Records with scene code

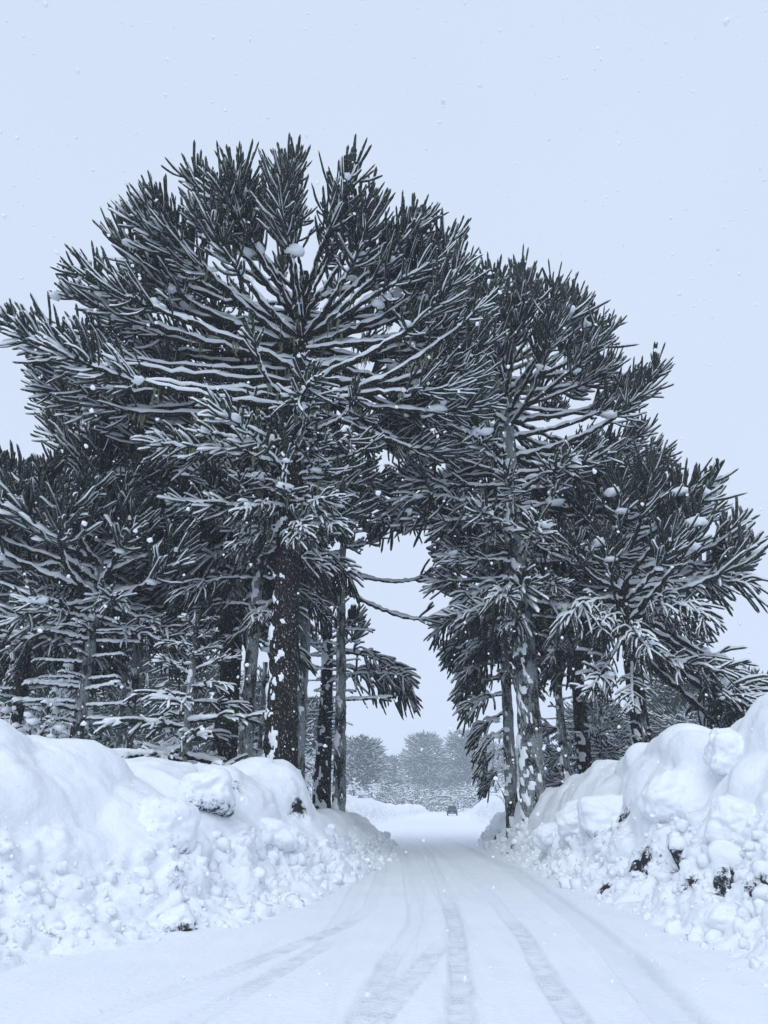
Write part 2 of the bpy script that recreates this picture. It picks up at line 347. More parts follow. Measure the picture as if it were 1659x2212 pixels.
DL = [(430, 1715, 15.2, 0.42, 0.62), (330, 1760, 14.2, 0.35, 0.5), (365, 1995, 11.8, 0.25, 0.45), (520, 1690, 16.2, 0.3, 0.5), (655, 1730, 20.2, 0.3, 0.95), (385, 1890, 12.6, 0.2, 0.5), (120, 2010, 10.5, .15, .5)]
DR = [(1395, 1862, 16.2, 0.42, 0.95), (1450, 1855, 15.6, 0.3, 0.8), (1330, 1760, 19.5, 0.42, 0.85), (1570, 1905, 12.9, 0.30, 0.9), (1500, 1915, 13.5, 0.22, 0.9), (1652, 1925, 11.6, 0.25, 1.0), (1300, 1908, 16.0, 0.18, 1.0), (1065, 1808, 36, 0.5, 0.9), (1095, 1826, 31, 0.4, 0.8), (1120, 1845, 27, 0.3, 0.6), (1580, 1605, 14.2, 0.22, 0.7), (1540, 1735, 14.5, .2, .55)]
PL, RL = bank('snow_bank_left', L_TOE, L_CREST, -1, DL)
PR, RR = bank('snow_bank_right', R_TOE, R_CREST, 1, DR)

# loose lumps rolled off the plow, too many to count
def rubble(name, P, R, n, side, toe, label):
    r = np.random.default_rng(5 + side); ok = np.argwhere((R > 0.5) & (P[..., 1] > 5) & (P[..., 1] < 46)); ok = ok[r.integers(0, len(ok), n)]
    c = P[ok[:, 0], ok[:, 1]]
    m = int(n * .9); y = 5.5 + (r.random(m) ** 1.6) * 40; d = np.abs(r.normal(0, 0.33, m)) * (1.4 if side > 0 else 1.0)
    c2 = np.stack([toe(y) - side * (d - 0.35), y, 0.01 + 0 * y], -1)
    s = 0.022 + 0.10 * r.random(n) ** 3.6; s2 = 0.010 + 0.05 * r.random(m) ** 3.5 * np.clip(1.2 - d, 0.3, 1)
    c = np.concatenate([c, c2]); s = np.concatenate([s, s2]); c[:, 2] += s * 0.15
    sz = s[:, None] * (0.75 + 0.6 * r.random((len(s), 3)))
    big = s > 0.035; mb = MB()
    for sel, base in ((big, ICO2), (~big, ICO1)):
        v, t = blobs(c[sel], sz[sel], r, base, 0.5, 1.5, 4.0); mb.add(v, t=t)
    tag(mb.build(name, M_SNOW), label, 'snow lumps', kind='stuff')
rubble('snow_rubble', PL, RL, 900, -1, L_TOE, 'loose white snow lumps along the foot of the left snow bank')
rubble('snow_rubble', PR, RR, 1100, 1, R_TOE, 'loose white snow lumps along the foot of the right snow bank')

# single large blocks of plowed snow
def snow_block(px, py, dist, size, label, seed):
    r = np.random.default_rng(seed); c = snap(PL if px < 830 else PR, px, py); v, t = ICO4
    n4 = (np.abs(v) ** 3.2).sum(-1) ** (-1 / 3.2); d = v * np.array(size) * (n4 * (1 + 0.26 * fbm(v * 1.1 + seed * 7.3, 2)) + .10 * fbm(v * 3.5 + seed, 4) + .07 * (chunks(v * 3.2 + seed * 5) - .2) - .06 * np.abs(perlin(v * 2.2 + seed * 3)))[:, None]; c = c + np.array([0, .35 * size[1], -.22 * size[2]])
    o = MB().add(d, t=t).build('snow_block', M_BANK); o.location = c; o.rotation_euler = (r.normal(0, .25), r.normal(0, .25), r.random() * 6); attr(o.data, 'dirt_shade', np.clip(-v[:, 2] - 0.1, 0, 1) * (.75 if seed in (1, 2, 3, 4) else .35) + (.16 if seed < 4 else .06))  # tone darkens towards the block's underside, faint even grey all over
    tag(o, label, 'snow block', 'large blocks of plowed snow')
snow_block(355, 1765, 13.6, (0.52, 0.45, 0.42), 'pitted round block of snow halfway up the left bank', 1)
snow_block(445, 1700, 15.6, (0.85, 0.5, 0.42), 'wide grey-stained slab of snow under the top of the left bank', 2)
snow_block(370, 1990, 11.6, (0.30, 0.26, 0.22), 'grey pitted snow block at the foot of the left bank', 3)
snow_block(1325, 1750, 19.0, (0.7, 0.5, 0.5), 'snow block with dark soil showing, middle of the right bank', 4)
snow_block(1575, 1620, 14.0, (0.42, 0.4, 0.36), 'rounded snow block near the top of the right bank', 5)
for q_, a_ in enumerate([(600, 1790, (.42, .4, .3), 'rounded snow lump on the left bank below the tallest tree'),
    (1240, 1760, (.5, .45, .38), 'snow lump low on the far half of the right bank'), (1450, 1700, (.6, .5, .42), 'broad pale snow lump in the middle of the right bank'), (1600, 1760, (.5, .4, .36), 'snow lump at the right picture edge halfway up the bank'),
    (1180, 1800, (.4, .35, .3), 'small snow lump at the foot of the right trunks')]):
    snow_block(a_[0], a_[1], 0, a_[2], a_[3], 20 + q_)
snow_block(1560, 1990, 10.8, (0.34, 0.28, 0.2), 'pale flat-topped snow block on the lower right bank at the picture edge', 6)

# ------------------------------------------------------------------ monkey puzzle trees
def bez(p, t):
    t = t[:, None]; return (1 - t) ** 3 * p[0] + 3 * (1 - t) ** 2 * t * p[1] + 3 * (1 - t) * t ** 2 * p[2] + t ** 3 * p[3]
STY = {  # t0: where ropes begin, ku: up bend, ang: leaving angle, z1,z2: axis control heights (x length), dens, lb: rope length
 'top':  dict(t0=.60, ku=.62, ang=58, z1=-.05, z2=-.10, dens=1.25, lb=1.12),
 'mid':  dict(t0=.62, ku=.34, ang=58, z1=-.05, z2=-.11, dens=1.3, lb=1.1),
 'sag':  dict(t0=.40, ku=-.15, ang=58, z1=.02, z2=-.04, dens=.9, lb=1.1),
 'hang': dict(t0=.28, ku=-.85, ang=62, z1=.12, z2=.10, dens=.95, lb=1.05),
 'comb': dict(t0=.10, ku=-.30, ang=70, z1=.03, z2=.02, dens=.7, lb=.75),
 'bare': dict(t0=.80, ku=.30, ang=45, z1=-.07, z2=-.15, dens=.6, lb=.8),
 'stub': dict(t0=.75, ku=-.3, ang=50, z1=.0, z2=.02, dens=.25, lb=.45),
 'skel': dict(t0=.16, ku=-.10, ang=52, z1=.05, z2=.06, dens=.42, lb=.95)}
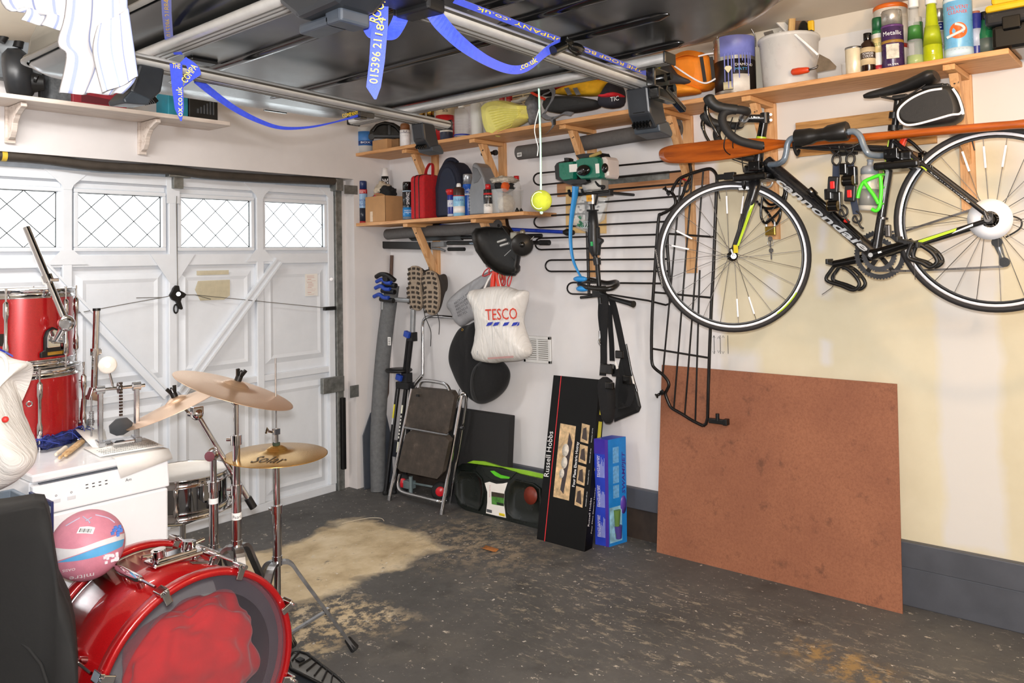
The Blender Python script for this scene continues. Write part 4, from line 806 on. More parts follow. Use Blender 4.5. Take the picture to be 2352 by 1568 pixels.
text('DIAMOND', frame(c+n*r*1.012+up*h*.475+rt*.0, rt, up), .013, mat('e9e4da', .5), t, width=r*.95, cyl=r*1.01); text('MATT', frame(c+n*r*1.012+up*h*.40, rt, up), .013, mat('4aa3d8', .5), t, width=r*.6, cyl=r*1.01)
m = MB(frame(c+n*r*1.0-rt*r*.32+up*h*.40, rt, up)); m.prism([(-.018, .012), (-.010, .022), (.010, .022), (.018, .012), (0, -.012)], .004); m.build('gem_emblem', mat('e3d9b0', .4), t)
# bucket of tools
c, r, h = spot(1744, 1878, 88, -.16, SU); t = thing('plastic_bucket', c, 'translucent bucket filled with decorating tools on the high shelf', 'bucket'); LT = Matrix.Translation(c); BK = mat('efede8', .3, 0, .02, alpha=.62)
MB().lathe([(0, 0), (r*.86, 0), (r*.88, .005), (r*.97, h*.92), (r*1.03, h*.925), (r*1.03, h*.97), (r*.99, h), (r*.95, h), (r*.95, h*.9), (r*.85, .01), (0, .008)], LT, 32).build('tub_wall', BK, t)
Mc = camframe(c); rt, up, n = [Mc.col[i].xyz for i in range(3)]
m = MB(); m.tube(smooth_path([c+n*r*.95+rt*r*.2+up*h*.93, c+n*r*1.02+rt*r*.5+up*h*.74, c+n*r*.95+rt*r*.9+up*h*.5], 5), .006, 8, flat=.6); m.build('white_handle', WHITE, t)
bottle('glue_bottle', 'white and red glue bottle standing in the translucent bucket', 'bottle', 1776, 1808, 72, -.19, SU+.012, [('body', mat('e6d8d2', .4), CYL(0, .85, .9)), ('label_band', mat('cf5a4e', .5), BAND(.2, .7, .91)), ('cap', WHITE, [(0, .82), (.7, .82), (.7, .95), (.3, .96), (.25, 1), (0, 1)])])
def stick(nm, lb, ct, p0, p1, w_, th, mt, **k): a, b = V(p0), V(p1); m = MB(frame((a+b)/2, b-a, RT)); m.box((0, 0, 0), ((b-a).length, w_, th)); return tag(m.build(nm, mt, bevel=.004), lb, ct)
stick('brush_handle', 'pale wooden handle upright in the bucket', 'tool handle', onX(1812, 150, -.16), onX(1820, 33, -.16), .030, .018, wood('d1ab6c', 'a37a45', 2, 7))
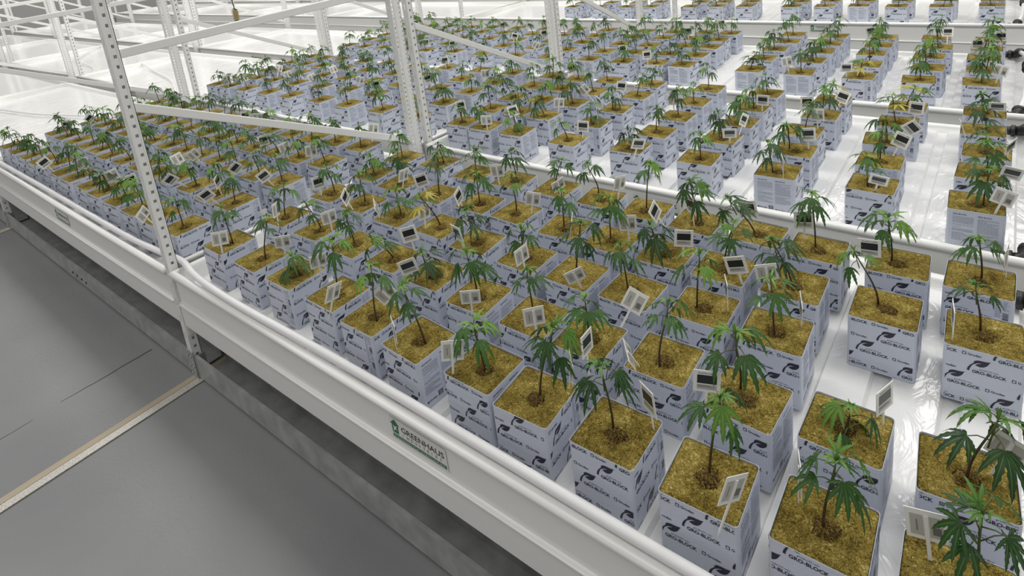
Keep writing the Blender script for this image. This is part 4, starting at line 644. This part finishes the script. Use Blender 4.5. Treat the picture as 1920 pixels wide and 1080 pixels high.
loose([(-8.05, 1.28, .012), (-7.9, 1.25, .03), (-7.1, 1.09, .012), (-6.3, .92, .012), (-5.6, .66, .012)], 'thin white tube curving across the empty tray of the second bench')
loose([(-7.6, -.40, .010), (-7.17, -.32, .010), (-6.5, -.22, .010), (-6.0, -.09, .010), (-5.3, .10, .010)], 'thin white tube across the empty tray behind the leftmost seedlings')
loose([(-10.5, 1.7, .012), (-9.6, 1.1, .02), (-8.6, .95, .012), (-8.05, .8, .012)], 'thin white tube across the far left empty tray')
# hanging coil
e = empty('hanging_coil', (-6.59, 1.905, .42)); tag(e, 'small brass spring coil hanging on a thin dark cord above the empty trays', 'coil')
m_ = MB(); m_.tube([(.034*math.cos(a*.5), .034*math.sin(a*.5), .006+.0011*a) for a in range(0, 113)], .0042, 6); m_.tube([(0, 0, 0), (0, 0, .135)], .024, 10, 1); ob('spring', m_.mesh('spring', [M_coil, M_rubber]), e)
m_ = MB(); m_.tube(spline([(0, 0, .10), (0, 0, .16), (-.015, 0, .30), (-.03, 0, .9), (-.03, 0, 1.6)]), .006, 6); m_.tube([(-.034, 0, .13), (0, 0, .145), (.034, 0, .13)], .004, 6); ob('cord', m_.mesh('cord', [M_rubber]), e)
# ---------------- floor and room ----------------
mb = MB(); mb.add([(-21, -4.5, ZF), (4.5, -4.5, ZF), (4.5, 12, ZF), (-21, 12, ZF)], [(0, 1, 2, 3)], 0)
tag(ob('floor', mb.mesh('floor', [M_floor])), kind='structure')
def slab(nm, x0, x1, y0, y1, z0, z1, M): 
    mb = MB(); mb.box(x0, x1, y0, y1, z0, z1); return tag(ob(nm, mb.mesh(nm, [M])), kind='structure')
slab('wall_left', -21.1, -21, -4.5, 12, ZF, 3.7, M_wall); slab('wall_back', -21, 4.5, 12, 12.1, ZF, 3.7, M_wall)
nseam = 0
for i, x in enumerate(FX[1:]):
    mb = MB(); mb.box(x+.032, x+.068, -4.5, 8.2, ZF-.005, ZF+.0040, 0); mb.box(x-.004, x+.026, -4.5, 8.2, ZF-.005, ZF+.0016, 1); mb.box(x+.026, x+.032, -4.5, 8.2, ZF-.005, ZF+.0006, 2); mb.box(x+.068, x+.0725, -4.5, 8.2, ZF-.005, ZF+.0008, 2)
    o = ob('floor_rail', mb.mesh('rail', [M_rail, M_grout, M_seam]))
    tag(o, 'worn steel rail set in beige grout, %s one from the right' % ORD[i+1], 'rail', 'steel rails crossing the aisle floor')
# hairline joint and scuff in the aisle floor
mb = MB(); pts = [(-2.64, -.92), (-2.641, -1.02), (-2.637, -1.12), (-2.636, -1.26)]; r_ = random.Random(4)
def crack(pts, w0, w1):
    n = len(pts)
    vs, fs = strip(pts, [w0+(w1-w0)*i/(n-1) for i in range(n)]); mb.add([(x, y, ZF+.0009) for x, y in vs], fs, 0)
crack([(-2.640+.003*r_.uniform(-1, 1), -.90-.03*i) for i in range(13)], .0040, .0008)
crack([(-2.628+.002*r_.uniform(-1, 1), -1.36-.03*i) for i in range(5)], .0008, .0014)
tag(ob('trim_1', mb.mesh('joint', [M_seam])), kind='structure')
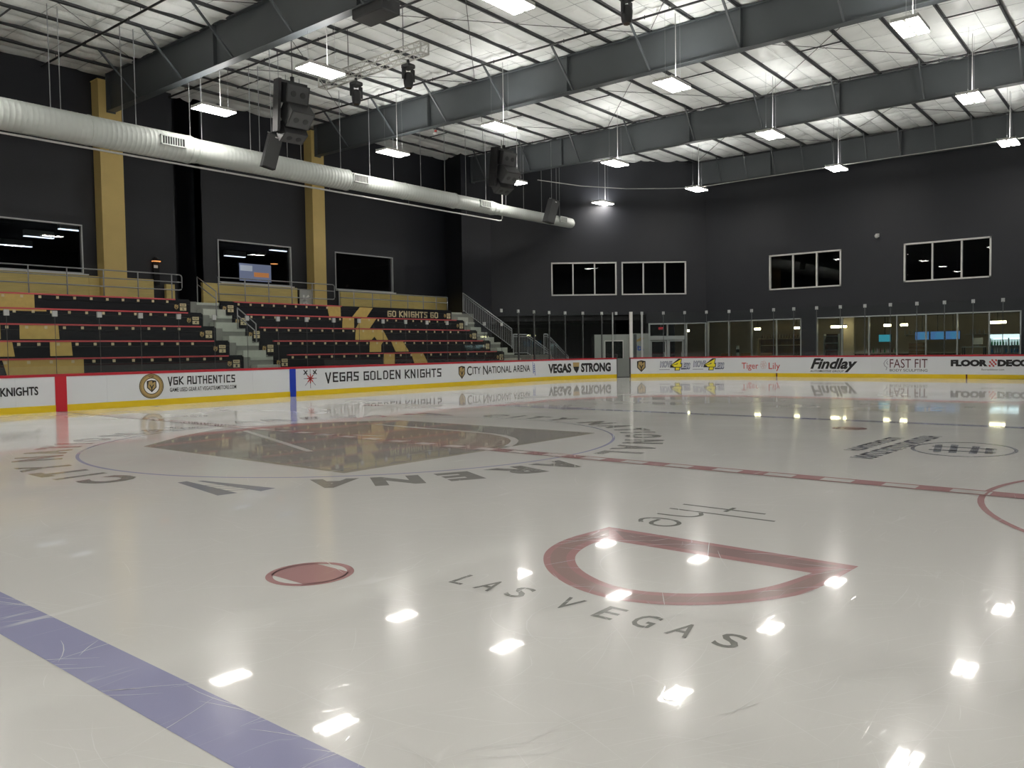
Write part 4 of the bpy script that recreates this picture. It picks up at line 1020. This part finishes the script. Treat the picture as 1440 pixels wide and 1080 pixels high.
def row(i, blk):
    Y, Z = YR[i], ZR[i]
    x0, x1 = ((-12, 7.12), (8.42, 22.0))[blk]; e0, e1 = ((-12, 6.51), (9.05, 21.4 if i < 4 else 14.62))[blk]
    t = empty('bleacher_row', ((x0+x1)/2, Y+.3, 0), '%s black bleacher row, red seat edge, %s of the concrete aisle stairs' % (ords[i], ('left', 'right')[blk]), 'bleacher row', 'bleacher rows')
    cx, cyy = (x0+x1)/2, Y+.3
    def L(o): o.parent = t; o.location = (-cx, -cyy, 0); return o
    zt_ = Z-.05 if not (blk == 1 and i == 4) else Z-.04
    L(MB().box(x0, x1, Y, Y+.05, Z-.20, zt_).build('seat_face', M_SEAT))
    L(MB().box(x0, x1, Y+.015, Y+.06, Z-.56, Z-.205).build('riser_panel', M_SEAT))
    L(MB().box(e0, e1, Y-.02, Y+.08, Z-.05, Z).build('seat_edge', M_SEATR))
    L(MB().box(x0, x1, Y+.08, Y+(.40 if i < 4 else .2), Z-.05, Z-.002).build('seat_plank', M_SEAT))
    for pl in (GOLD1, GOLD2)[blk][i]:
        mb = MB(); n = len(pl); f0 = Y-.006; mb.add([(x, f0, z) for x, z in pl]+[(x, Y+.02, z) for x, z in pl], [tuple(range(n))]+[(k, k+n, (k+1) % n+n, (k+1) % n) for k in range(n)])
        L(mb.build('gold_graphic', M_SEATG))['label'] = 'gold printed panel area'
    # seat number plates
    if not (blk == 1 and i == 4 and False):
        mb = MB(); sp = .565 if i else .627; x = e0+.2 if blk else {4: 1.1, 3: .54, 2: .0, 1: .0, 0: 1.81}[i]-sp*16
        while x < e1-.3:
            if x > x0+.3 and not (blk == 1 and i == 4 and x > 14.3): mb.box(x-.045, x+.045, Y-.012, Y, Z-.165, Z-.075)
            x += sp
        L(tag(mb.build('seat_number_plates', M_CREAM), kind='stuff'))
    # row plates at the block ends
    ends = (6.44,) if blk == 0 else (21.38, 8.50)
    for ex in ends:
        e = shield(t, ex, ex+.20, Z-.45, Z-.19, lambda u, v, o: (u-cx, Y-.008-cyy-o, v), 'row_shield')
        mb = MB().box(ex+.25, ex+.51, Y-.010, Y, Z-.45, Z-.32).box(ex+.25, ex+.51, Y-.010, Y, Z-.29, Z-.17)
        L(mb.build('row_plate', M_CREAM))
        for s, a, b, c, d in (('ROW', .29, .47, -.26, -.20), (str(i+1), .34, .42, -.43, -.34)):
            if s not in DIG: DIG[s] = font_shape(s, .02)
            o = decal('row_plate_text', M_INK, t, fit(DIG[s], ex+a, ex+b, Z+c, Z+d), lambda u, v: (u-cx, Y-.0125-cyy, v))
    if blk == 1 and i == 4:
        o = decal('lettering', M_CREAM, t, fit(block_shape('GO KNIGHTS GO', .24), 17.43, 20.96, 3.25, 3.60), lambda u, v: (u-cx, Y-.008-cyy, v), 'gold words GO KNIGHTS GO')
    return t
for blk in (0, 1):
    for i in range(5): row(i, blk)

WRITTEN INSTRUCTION
Start at the top of the entries and repeat each line exactly, ending at the line that contains "PR, RR = bank('snow_bank_right', R_TOE, R_CREST, 1, DR)". Pictures are not part of the copy.

OUTPUT BELOW
Write part 2 of the bpy script that recreates this picture. It picks up at line 347. More parts follow. Measure the picture as if it were 1659x2212 pixels.
DL = [(430, 1715, 15.2, 0.42, 0.62), (330, 1760, 14.2, 0.35, 0.5), (365, 1995, 11.8, 0.25, 0.45), (520, 1690, 16.2, 0.3, 0.5), (655, 1730, 20.2, 0.3, 0.95), (385, 1890, 12.6, 0.2, 0.5), (120, 2010, 10.5, .15, .5)]
DR = [(1395, 1862, 16.2, 0.42, 0.95), (1450, 1855, 15.6, 0.3, 0.8), (1330, 1760, 19.5, 0.42, 0.85), (1570, 1905, 12.9, 0.30, 0.9), (1500, 1915, 13.5, 0.22, 0.9), (1652, 1925, 11.6, 0.25, 1.0), (1300, 1908, 16.0, 0.18, 1.0), (1065, 1808, 36, 0.5, 0.9), (1095, 1826, 31, 0.4, 0.8), (1120, 1845, 27, 0.3, 0.6), (1580, 1605, 14.2, 0.22, 0.7), (1540, 1735, 14.5, .2, .55)]
PL, RL = bank('snow_bank_left', L_TOE, L_CREST, -1, DL)
PR, RR = bank('snow_bank_right', R_TOE, R_CREST, 1, DR)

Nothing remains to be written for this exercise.